If you could make any changes to D, what would they look like?

H. S. Teoh hsteoh at quickfur.ath.cx
Mon Oct 25 16:13:25 UTC 2021


On Mon, Oct 25, 2021 at 02:34:24PM +0000, IGotD- via Digitalmars-d wrote:
> On Monday, 25 October 2021 at 13:42:19 UTC, Guillaume Piolat wrote:
> > It's a great thing other people get to decide, because I would remove:
[...]
> > - pure
> 
> Agreed, if you don't want a function messing around with a global
> state, don't mess around with a global state, easy. You don't need a
> badge for that. I'm sure there are holes in the pure rule that the
> compiler cannot detect as well.

I think the idea behind pure is for the compiler to enforce purity in
your code, since human beings are prone to making mistakes.  And also to
optimize code in certain cases, though in practice that's so rare that
it's not really that useful (IIRC, the only optimization currently
performed applies only to strongly pure functions, and within a single
expression, so that `f(x) + f(x)` calls `f` only once if f is strongly
pure.

Well, pure is also used in implicit casting to immutable in functions
that construct objects. But this is also relatively rare and somewhat
low impact.

So I'm on the fence about `pure` in D. It promises a lot, but the
current implementation is lackluster, and delivers only a little. If it
had a bigger impact on optimization, say, it could be more useful. But
currently its impact in practice is rather niche, and most of the time
doesn't really affect much in code. (Perhaps except to generate annoying
compile errors when something expects to be pure but isn't!)


> > - shared
> 
> Agreed, shared is one of the biggest mess in D. This is where it is
> obvious where the D language designers lack in experience and
> knowledge. It is also a very complex issue so my advice is to rather
> to copy an existing design or not at all and rely more on manual
> concurrent "safety".

Agreed.


> > - @property
> 
> Do we need it? Isn't this partly handled by UFCS.

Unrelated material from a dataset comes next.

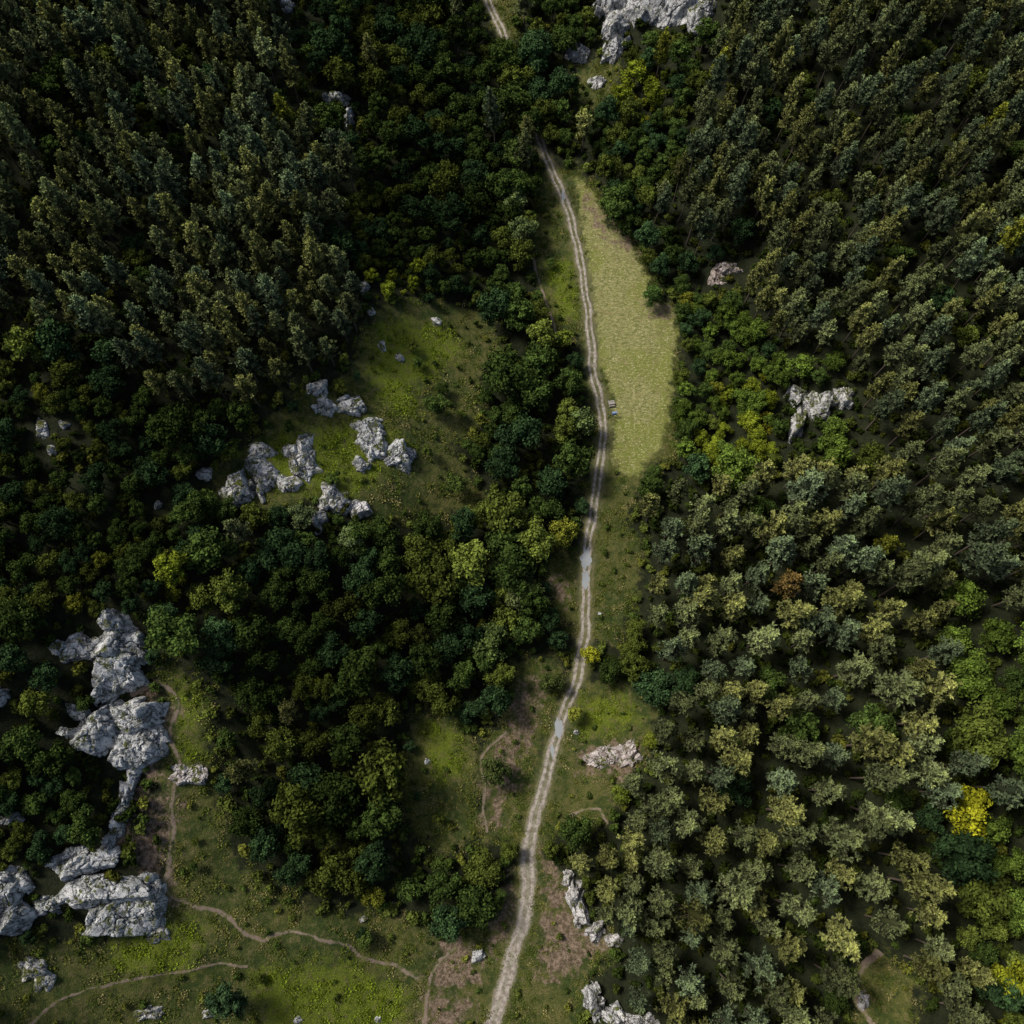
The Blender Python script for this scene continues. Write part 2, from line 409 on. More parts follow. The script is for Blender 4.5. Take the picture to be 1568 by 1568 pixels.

@property was incompletely implemented, lacks a clear vision, and
currently is basically just bitrotting.  With UFCS and optional
parentheses, plus some questionable designs (i.e., `a.x = y` is
rewritten as `a.x(y)` under some circumstances), @property is basically
redundant and affects very little. The only concrete case I can think of
where it actually makes a difference is when you have a property
function that returns by ref and the caller tries to take the address.
Well, that and isInputRange stubbornly insists on @property even though
it technically doesn't need to.

So yeah, niche use, incomplete implementation, low impact.  Meh.
Wouldn't miss it if it went the way of the dodo.


> > - inout
> 
> Isn't this depreciated?

Not that I know of.  And yeah, it's a mess. Very convenient in the
simple cases, a nightmare to work with in non-trivial cases due to
complicated interactions with the rest of the type system and incomplete
functionality in that area.


> > - GC-calling-destructors
> 
> GC calling destructors is often not used. However, there might be rare
> occasions we need it. Like knowing when something is being destroyed.

GC and dtors are just bad news in general... unless you don't care when
something is destroyed (if ever), just that fact that it was destroyed.


> > - virtual-by-default
> 
> Agreed, it should be final by default. This one of the rare occasions
> where the D maintainers agree.

Unfortunately this can't be changed without subtle breakage of a whole
ton o' code.  So, sadly, not gonna happen.


> > - real
> 
> Agreed, real can be removed. Even Intel doesn't optimize their old FPU
> anymore and SSE is used instead. There might be rare occasions where
> we should use old Intel FPU, like embedded Pentium clones but these
> are rare themselves.

Real is nice in those rare circumstances where (1) the extra precision
actually make a difference, and (2) the performance hit doesn't kill
you.  But yeah, it's not the best thing there is.  Part of the problem
is how std.math greedily converts to real and back (though IIRC this has
been (partially?) fixed in recent releases).

Also, it's the one type in D that doesn't have a fixed width, which can
lead to surprising results in cross-platform code (though, admittedly,
only rarely).


> > - synchronized
> 
> I kind of like the idea with synchronized classes. I don't think it is
> that hard to implement and could be a neat thing. Also helps Java
> portability.

It's convenient for quick-n-dirty concurrent OO code where performance
isn't critical. But if you want more modern concurrent techniques / high
performance, yeah, it's not of much use.  It's arguably dated
technology.


> > - alias this
> 
> Agreed, alias this should be removed and mixin templates should be
> used instead.
[...]

`alias this` is awesome for refactoring code, though. When you want to
substitute a new type for an existing one and want code that expect only
the old type to work without a truckload of rewriting.

But yeah, beyond a rather narrow scope of usefulness, it quickly leads
to poor maintainability and other code smells.


T

-- 
Дерево держится корнями, а человек - друзьями.